(1.) In S.A. No. 750 of 1922: This is an appeal by the 3 defendant against the decree for specific performance of a contract of sale entered into by defendants 1 and 2 in favour of the plaintiffs. It has been found that the contract was a valid contract and that the 3 defendant (appellant) purchased property from defendants 1 and 2 with notice of the contract. The only question argued in the appeal is that the! contract is not one of which performance can be enforced by virtue of Section 21 of the Specific Relief Act (1 of 1877),because it is a contract for the non-performance of which compensation in money is an adequate relief. Under Section 12 of the Act, "unless and until the contrary is proved, the Court shall presume that the breach of a contract to transfer immoveable property cannot be adequately relieved by compensation in money. " This rule would prima facie apply here ; but it is argued that, as there is a condition in the contract for the payment of damages in default of performance, whether by the vendor or by the vendee, it must be held that the parties considered that the enforcement of these damages would be adequate in case the contract is not performed.

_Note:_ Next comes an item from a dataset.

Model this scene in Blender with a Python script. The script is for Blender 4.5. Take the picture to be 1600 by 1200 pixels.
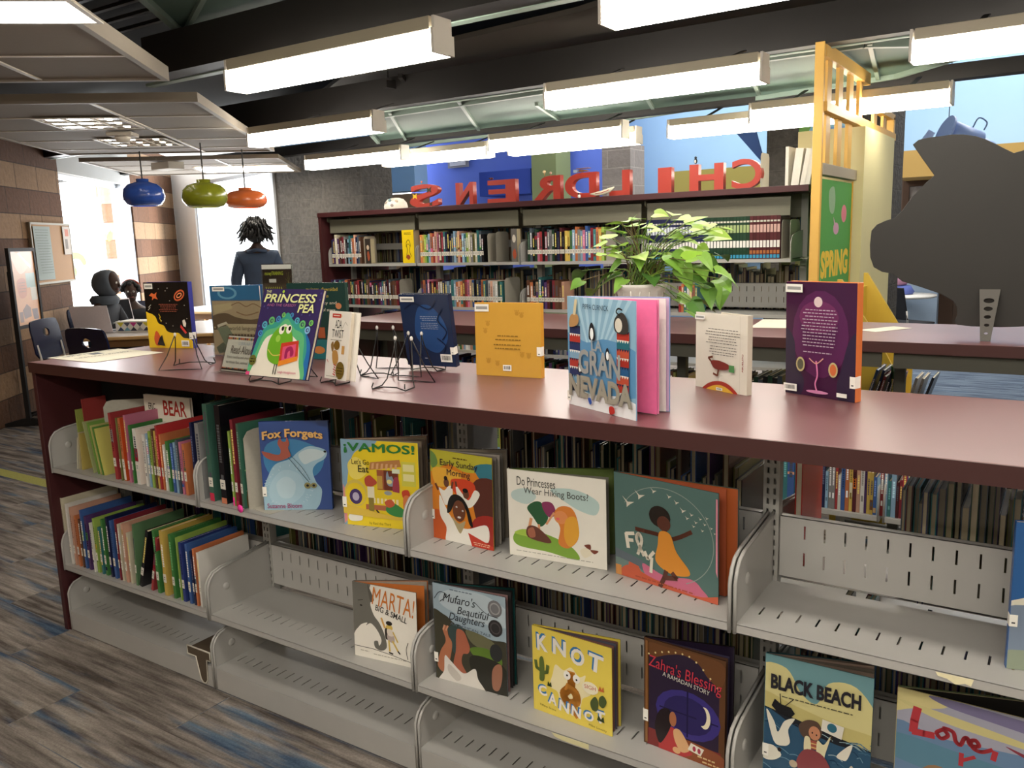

So far as the default on the purchaser's side is concerned, it is not suggested that the provision for default can be treated otherwise than as furnishing security for performance. There is really nothing to show that the clause with, reference to the, default on the part of the vendor was for any other purpose. It is suggested that as the amount fixed as damages was high, such damages must be deemed to be adequate relief, but as the amount is only Rs. 37-8-0 it does not seem to me a tenable contention.
(2.) There are no other circumstances to prove that in this case money compensation is adequate. Consequently this plea must be rejected.
(3.) The Second Appeal is dismissed with costs.